▸ WHAT TO WORK ON: Go through the data below and copy it exactly, skipping every picture.
BEGIN GIVEN DATA
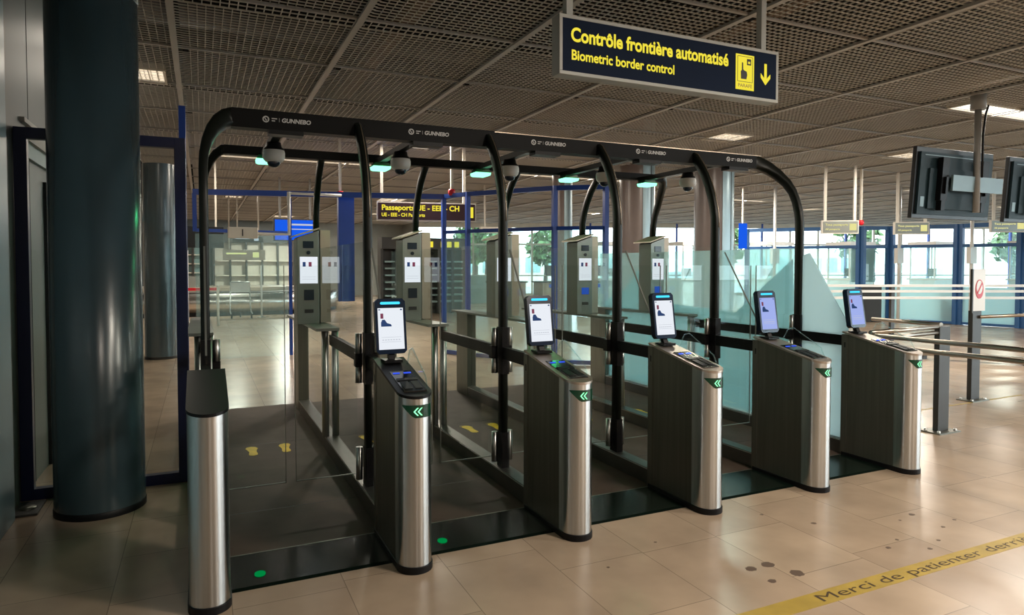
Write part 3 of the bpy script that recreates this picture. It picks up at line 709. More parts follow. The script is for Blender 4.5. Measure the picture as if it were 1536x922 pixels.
# ================================================================== FLOOR TAPE WITH WRITING, STAINS
t = empty('floor_tape', (3., 2.09, 0), 'worn yellow floor tape with waiting line wording in the right foreground', 'floor tape')
b = MB().use('tape'); b.box(1.6, 5.2, 2.035, 2.135, 0, .0012); part(b, 'tape', t)
me = text_mesh('Merci de patienter derrière cette ligne', .092, 0); x0_, x1_ = text_w(me)
b = MB().use('tape_ink'); b.mesh(me, Matrix.Translation((2.475, 2.055, .0018)) @ Matrix.Diagonal((2.45/(x1_-x0_), .92, 1, 1))); part(b, 'lettering', t, 'dark letters reading Merci de patienter')
def blob(cx, cy, rx, ry, n=16):
    return [(cx + rx*math.cos(2*math.pi*i/n)*(1+random.uniform(-.18, .18)), cy + ry*math.sin(2*math.pi*i/n)*(1+random.uniform(-.18, .18))) for i in range(n)]
b = MB().use('stain')
for (cx, cy, r_) in [(2.433, 2.44, .03), (2.545, 2.44, .034), (2.60, 2.31, .036), (2.43, 2.30, .022)]: b.prism(blob(cx, cy, r_, r_*.85), 'z', 0, .0006)
o = b.build('floor_stains'); tag(o, 'cluster of four dark adhesive spots on the floor left of the yellow tape', 'stain', kind='stuff')
b = MB().use('stain')
for (cx, cy, r_) in [(3.03, 2.96, .012), (3.2, 2.73, .016), (3.28, 2.32, .015), (3.42, 2.37, .012), (3.47, 2.22, .014), (3.62, 2.27, .012), (3.85, 2.58, .02), (3.83, 2.38, .014), (4.0, 2.42, .012), (3.7, 2.55, .01), (1.8, 2.75, .009), (2.2, 2.9, .009)]: b.prism(blob(cx, cy, r_, r_*.8), 'z', 0, .0006)
o = b.build('floor_stains'); tag(o, 'scattered small dark specks on the floor above the yellow tape', 'stain', kind='stuff')

# ================================================================== MAIN HANGING SIGN
YS = 3.6; t = empty('hanging_sign', (2.87, YS, 2.64), 'large navy hanging sign with yellow lettering Contrôle frontière automatisé', 'sign')
xs0, xs1, zs0, zs1 = 1.975, 3.78, 2.64, 3.005
b = MB().use('sign_body'); fr = .022
b.box(xs0, xs1, YS+.004, YS+.10, zs0, zs1); b.box(xs0, xs1, YS, YS+.004, zs0, zs0+fr); b.box(xs0, xs1, YS, YS+.004, zs1-fr, zs1); b.box(xs0, xs0+fr, YS, YS+.004, zs0+fr, zs1-fr); b.box(xs1-fr, xs1, YS, YS+.004, zs0+fr, zs1-fr)
part(b, 'casing', t, bevel=.002)
b = MB().use('sign_navy'); b.box(xs0+fr, xs1-fr, YS+.001, YS+.006, zs0+fr, zs1-fr); part(b, 'face', t)
b = MB().use('sign_yellow')
def fit(body, x, z, width, size, bold=.002):
    me = text_mesh(body, size, bold); a, c = text_w(me); b.mesh(me, face_y(x, YS-.0012, z, width/(c-a)) @ Matrix.Translation((-a, 0, 0)))
fit('Contrôle frontière automatisé', 2.055, 2.848, 1.255, .118, .0036)
part(b, 'upper_lettering', t, 'yellow words Contrôle frontière automatisé'); b = MB().use('sign_yellow')
fit('Biometric border control', 2.060, 2.735, .785, .086, .0022)
part(b, 'lower_lettering', t, 'yellow words Biometric border control'); b = MB().use('sign_yellow')
# arrow
ax = 3.655; b.prism([(ax-.011, 2.905), (ax+.011, 2.905), (ax+.011, 2.80), (ax+.045, 2.835), (ax+.045, 2.805), (ax, 2.755), (ax-.045, 2.805), (ax-.045, 2.835), (ax-.011, 2.80)], 'y', YS-.0015, YS+.001)
part(b, 'arrow', t, 'yellow down arrow')
b = MB().use('sign_yellow'); px0, px1, pz0, pz1 = 3.378, 3.545, 2.70, 2.945; b.box(px0, px1, YS-.0015, YS+.001, pz0, pz1)
ic = part(b, 'pictogram_panel', t, 'yellow pictogram panel')
b = MB().use('ink'); yy0, yy1 = YS-.0028, YS-.0014
bx0, bx1, bz0, bz1 = px0+.014, px1-.014, pz0+.055, pz1-.012
for q in ((bx0, bx1, bz0, bz0+.003), (bx0, bx1, bz1-.003, bz1), (bx0, bx0+.003, bz0, bz1), (bx1-.003, bx1, bz0, bz1)): b.box(q[0], q[1], yy0, yy1, q[2], q[3])
b.prism([(px0+.045, 2.800), (px0+.046, 2.775), (px0+.095, 2.775), (px0+.103, 2.805), (px0+.098, 2.828), (px0+.072, 2.836), (px0+.066, 2.842), (px0+.064, 2.888), (px0+.054, 2.890), (px0+.053, 2.835), (px0+.044, 2.828)], 'y', yy0, yy1)
b.box(px0+.100, px0+.138, yy0, yy1, 2.875, 2.918); b.use('sign_yellow'); b.box(px0+.110, px0+.128, yy0-.0008, yy0, 2.885, 2.900); b.use('ink')
me = text_mesh('PARAFE', .034, .0006); a_, c_ = text_w(me); b.use('tape'); b.mesh(me, face_y(px0+.018, YS-.002, pz0+.018, .130/(c_-a_)))
part(b, 'pictogram', ic, 'hand and passport symbol')
for x in (2.06, 3.66):
    b = MB().use('sign_body'); b.bar((x, YS+.05, zs1), (x, YS+.05, 3.62), .045, .05, up=(0, 1, 0)); part(b, 'hanger', t)
t.location = Vector(t.location) + Vector((.012, 0, .035))

# ================================================================== HANGING TELEVISIONS
def tv(x0, label, pole_x, w=1.55):
    y = 5.26; z0, z1 = 2.07, 2.92; t = empty('television', (x0+w/2, y, z1), label, 'television', 'hanging televisions seen from behind')
    mx = Matrix.Translation((x0, y, z0)) @ Matrix.Rotation(math.radians(4), 4, 'X')
    def tr(b): b.v = [tuple(mx @ Vector(p)) for p in b.v]; return b
    h = z1-z0
    b = MB().use('tv_edge'); b.box(0, w, .0, .05, 0, h); part(tr(b), 'screen_casing', t, bevel=.006)
    b = MB().use('tv'); b.box(.05, w-.05, -.03, .0, .05, h-.06); b.box(.2, w-.2, -.055, -.03, .12, h-.25); b.use('tv_plate'); b.box(.12, w-.3, -.034, -.0305, h-.10, h-.09); b.box(.09, .16, -.034, -.0305, .14, .26); part(tr(b), 'back_panel', t)
    for xx in (w*.26, w*.78):
        b = MB().use('black'); b.box(xx-.06, xx+.06, -.12, -.055, .22, h-.12); b.box(xx-.035, xx+.035, -.12, -.055, .10, .22); b.box(xx-.02, xx+.02, -.15, -.12, .3, .5); part(tr(b), 'mount_arm', t)
    b = MB().use('tv_plate'); b.box(w*.31, w*.97, -.17, -.145, h*.40, h*.62); part(tr(b), 'mount_plate', t, 'pale cross plate')
    p = MB().use('pole'); yp = y-.20; p.tube([(pole_x, yp, z0+.08), (pole_x, yp, 3.45)], .038, 16); p.tube([(pole_x, yp, 3.40), (pole_x, yp, 3.60)], .085, 16); part(p, 'ceiling_pole', t)
    c = MB().use('black'); c.tube([(pole_x+.02, yp-.05, z0+.5), (pole_x+.015, yp-.055, 3.1), (pole_x+.03, yp-.07, 3.33), (pole_x+.1, yp-.06, 3.45)], .012, 8); part(c, 'cable', t)
tv(7.70, 'left hanging television seen from behind on a grey ceiling pole', 8.62, 1.5)
tv(9.55, 'right hanging television cut off by the edge of the view', 10.6)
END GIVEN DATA
▸ PROBLEM SOLUTION:
Write part 3 of the bpy script that recreates this picture. It picks up at line 709. More parts follow. The script is for Blender 4.5. Measure the picture as if it were 1536x922 pixels.
# ================================================================== FLOOR TAPE WITH WRITING, STAINS
t = empty('floor_tape', (3., 2.09, 0), 'worn yellow floor tape with waiting line wording in the right foreground', 'floor tape')
b = MB().use('tape'); b.box(1.6, 5.2, 2.035, 2.135, 0, .0012); part(b, 'tape', t)
me = text_mesh('Merci de patienter derrière cette ligne', .092, 0); x0_, x1_ = text_w(me)
b = MB().use('tape_ink'); b.mesh(me, Matrix.Translation((2.475, 2.055, .0018)) @ Matrix.Diagonal((2.45/(x1_-x0_), .92, 1, 1))); part(b, 'lettering', t, 'dark letters reading Merci de patienter')
def blob(cx, cy, rx, ry, n=16):
    return [(cx + rx*math.cos(2*math.pi*i/n)*(1+random.uniform(-.18, .18)), cy + ry*math.sin(2*math.pi*i/n)*(1+random.uniform(-.18, .18))) for i in range(n)]
b = MB().use('stain')
for (cx, cy, r_) in [(2.433, 2.44, .03), (2.545, 2.44, .034), (2.60, 2.31, .036), (2.43, 2.30, .022)]: b.prism(blob(cx, cy, r_, r_*.85), 'z', 0, .0006)
o = b.build('floor_stains'); tag(o, 'cluster of four dark adhesive spots on the floor left of the yellow tape', 'stain', kind='stuff')
b = MB().use('stain')
for (cx, cy, r_) in [(3.03, 2.96, .012), (3.2, 2.73, .016), (3.28, 2.32, .015), (3.42, 2.37, .012), (3.47, 2.22, .014), (3.62, 2.27, .012), (3.85, 2.58, .02), (3.83, 2.38, .014), (4.0, 2.42, .012), (3.7, 2.55, .01), (1.8, 2.75, .009), (2.2, 2.9, .009)]: b.prism(blob(cx, cy, r_, r_*.8), 'z', 0, .0006)
o = b.build('floor_stains'); tag(o, 'scattered small dark specks on the floor above the yellow tape', 'stain', kind='stuff')

# ================================================================== MAIN HANGING SIGN
YS = 3.6; t = empty('hanging_sign', (2.87, YS, 2.64), 'large navy hanging sign with yellow lettering Contrôle frontière automatisé', 'sign')
xs0, xs1, zs0, zs1 = 1.975, 3.78, 2.64, 3.005
b = MB().use('sign_body'); fr = .022
b.box(xs0, xs1, YS+.004, YS+.10, zs0, zs1); b.box(xs0, xs1, YS, YS+.004, zs0, zs0+fr); b.box(xs0, xs1, YS, YS+.004, zs1-fr, zs1); b.box(xs0, xs0+fr, YS, YS+.004, zs0+fr, zs1-fr); b.box(xs1-fr, xs1, YS, YS+.004, zs0+fr, zs1-fr)
part(b, 'casing', t, bevel=.002)
b = MB().use('sign_navy'); b.box(xs0+fr, xs1-fr, YS+.001, YS+.006, zs0+fr, zs1-fr); part(b, 'face', t)
b = MB().use('sign_yellow')
def fit(body, x, z, width, size, bold=.002):
    me = text_mesh(body, size, bold); a, c = text_w(me); b.mesh(me, face_y(x, YS-.0012, z, width/(c-a)) @ Matrix.Translation((-a, 0, 0)))
fit('Contrôle frontière automatisé', 2.055, 2.848, 1.255, .118, .0036)
part(b, 'upper_lettering', t, 'yellow words Contrôle frontière automatisé'); b = MB().use('sign_yellow')
fit('Biometric border control', 2.060, 2.735, .785, .086, .0022)
part(b, 'lower_lettering', t, 'yellow words Biometric border control'); b = MB().use('sign_yellow')
# arrow
ax = 3.655; b.prism([(ax-.011, 2.905), (ax+.011, 2.905), (ax+.011, 2.80), (ax+.045, 2.835), (ax+.045, 2.805), (ax, 2.755), (ax-.045, 2.805), (ax-.045, 2.835), (ax-.011, 2.80)], 'y', YS-.0015, YS+.001)
part(b, 'arrow', t, 'yellow down arrow')
b = MB().use('sign_yellow'); px0, px1, pz0, pz1 = 3.378, 3.545, 2.70, 2.945; b.box(px0, px1, YS-.0015, YS+.001, pz0, pz1)
ic = part(b, 'pictogram_panel', t, 'yellow pictogram panel')
b = MB().use('ink'); yy0, yy1 = YS-.0028, YS-.0014
bx0, bx1, bz0, bz1 = px0+.014, px1-.014, pz0+.055, pz1-.012
for q in ((bx0, bx1, bz0, bz0+.003), (bx0, bx1, bz1-.003, bz1), (bx0, bx0+.003, bz0, bz1), (bx1-.003, bx1, bz0, bz1)): b.box(q[0], q[1], yy0, yy1, q[2], q[3])
b.prism([(px0+.045, 2.800), (px0+.046, 2.775), (px0+.095, 2.775), (px0+.103, 2.805), (px0+.098, 2.828), (px0+.072, 2.836), (px0+.066, 2.842), (px0+.064, 2.888), (px0+.054, 2.890), (px0+.053, 2.835), (px0+.044, 2.828)], 'y', yy0, yy1)
b.box(px0+.100, px0+.138, yy0, yy1, 2.875, 2.918); b.use('sign_yellow'); b.box(px0+.110, px0+.128, yy0-.0008, yy0, 2.885, 2.900); b.use('ink')
me = text_mesh('PARAFE', .034, .0006); a_, c_ = text_w(me); b.use('tape'); b.mesh(me, face_y(px0+.018, YS-.002, pz0+.018, .130/(c_-a_)))
part(b, 'pictogram', ic, 'hand and passport symbol')
for x in (2.06, 3.66):
    b = MB().use('sign_body'); b.bar((x, YS+.05, zs1), (x, YS+.05, 3.62), .045, .05, up=(0, 1, 0)); part(b, 'hanger', t)
t.location = Vector(t.location) + Vector((.012, 0, .035))

# ================================================================== HANGING TELEVISIONS
def tv(x0, label, pole_x, w=1.55):
    y = 5.26; z0, z1 = 2.07, 2.92; t = empty('television', (x0+w/2, y, z1), label, 'television', 'hanging televisions seen from behind')
    mx = Matrix.Translation((x0, y, z0)) @ Matrix.Rotation(math.radians(4), 4, 'X')
    def tr(b): b.v = [tuple(mx @ Vector(p)) for p in b.v]; return b
    h = z1-z0
    b = MB().use('tv_edge'); b.box(0, w, .0, .05, 0, h); part(tr(b), 'screen_casing', t, bevel=.006)
    b = MB().use('tv'); b.box(.05, w-.05, -.03, .0, .05, h-.06); b.box(.2, w-.2, -.055, -.03, .12, h-.25); b.use('tv_plate'); b.box(.12, w-.3, -.034, -.0305, h-.10, h-.09); b.box(.09, .16, -.034, -.0305, .14, .26); part(tr(b), 'back_panel', t)
    for xx in (w*.26, w*.78):
        b = MB().use('black'); b.box(xx-.06, xx+.06, -.12, -.055, .22, h-.12); b.box(xx-.035, xx+.035, -.12, -.055, .10, .22); b.box(xx-.02, xx+.02, -.15, -.12, .3, .5); part(tr(b), 'mount_arm', t)
    b = MB().use('tv_plate'); b.box(w*.31, w*.97, -.17, -.145, h*.40, h*.62); part(tr(b), 'mount_plate', t, 'pale cross plate')
    p = MB().use('pole'); yp = y-.20; p.tube([(pole_x, yp, z0+.08), (pole_x, yp, 3.45)], .038, 16); p.tube([(pole_x, yp, 3.40), (pole_x, yp, 3.60)], .085, 16); part(p, 'ceiling_pole', t)
    c = MB().use('black'); c.tube([(pole_x+.02, yp-.05, z0+.5), (pole_x+.015, yp-.055, 3.1), (pole_x+.03, yp-.07, 3.33), (pole_x+.1, yp-.06, 3.45)], .012, 8); part(c, 'cable', t)
tv(7.70, 'left hanging television seen from behind on a grey ceiling pole', 8.62, 1.5)
tv(9.55, 'right hanging television cut off by the edge of the view', 10.6)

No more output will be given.